WesBank, the leader in vehicle and asset finance solutions, offers the following advice to first-time car buyers to better understand the ins and outs of making a long-term purchase agreement, and to provide them with the tools and resources they need to make informed financial decisions.
“We strive to help young people achieve the freedom and advantages that come with owning a car, while ensuring that it does not become a financial strain. As a responsible lending institution, we have leveraged our industry expertise to provide practical advice that will give them greater confidence when purchasing a vehicle. Our goal is to assist them in making informed financial decisions that will have long-term benefits,” says Kutlwano Mogatusi, Communications Specialist at WesBank.
Used or new?
When considering what to buy, there are advantages with both new and used cars. For example, a new car comes with no previous history. You will be in full control of how well it is driven and maintained. You also have options such as maintenance plans and warranties from the manufacturer, which is a definite plus for managing costs and risk.
Used cars, on the other hand, already have a history, however, it would help you to make an informed choice if the previous owner kept a detailed service history. Make sure you ask the seller about any issues with the car or if it has been involved in an accident. You should be able to tell from the state of the car if it’s been well looked after, both inside the vehicle and under the bonnet.
Choose a reputable dealership
Buying your car through a reputable dealer, such as a dealership approved by WesBank, does come with peace of mind. The dealership environment is professional and safe, and there are qualified people to guide and help you through the process, including all the admin and paperwork, which can be daunting for a first-time buyer. The dealer is responsible for ensuring the cars on the floor are in good condition, are not stolen and don’t have any outstanding debt attached to them. Reputable dealerships have inspection reports for their cars that you can ask to see. Also ask the dealer if they offer any guarantees and make sure you get all the facts around this in writing.
Understanding financial terminology can be quite challenging, especially if you’re just starting out on the car buying journey. So, when you encounter an excess of jargon that you don’t understand, ask questions and request explanations that simplify the terms.
“To get started, it’s important to grasp some of the basic terms that are frequently used in the world of vehicle finance. By understanding some fundamental concepts, you’ll be better equipped to navigate the financial discussion and the meanings behind the jargon that’s used,” says Mogatusi.

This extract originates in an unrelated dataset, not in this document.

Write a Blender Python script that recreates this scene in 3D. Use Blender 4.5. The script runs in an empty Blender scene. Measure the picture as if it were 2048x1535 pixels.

Here are some of the basic terms you should get to grips with:
Credit score
Your credit score reflects the way you manage your monthly payments for clothing accounts or a student loan, and this payment history is shared with the credit bureaus. Financial institutions then use this information to determine whether you’re going to be a responsible candidate to whom they will lend money, or a credit risk. If you don’t yet have a credit history, WesBank’s specialised Graduate Finance programme does make allowance for this, if you meet the required criteria as a recent graduate.
Finance period
The finance period is the length of time you have to pay off your car. The length of the finance period affects your instalment amount and how much interest you pay. Paying off your car over a longer period can be tempting, because it reduces your monthly amount and that looks great on your budget, but you could end up paying more interest in the end so your car will cost you more. If you can comfortably pay off your car over a shorter period, by increasing your instalment, you will pay less interest overall, which would be better for you in the long run.
Balloon payment
A balloon payment should be approached with caution when it comes to your car finance agreement. A balloon payment is a lump sum amount that needs to be paid at the end of a vehicle finance contract. It can be tempting because, at the time of getting your car, adding a balloon payment can reduce your monthly instalments, but don’t be naive. Think long term. The balloon payment means that you are not only paying more interest in total, but it can come back to haunt you at the end of your finance agreement, and that could be a financial shock if it hasn’t been planned and budgeted for correctly.
Total cost of car ownership
There’s a lot more to the cost of owning a car than simply paying your monthly instalments on time. You also need to budget for the cost of keeping it running. You will also need to account for expenses like fuel, insurance, servicing and maintenance, tyres, tolls and possibly even speeding fines. Don’t over-extend yourself by going for a car that has monthly instalments you can only just afford. The other costs may catch up with you sooner than you think.
“Remember, as you start out on your car ownership journey, to buy the car you can afford, which might not be the car you really want right now! Ask questions and make sure you understand exactly what you need for the best chance to get approved for vehicle finance, have a realistic picture of what you can actually afford, and consider all the options before deciding on a new versus a used car. Doing all the homework upfront before buying your first car is recommended and could save you some of your hard-earned cash in the long run too,” advises Mogatusi.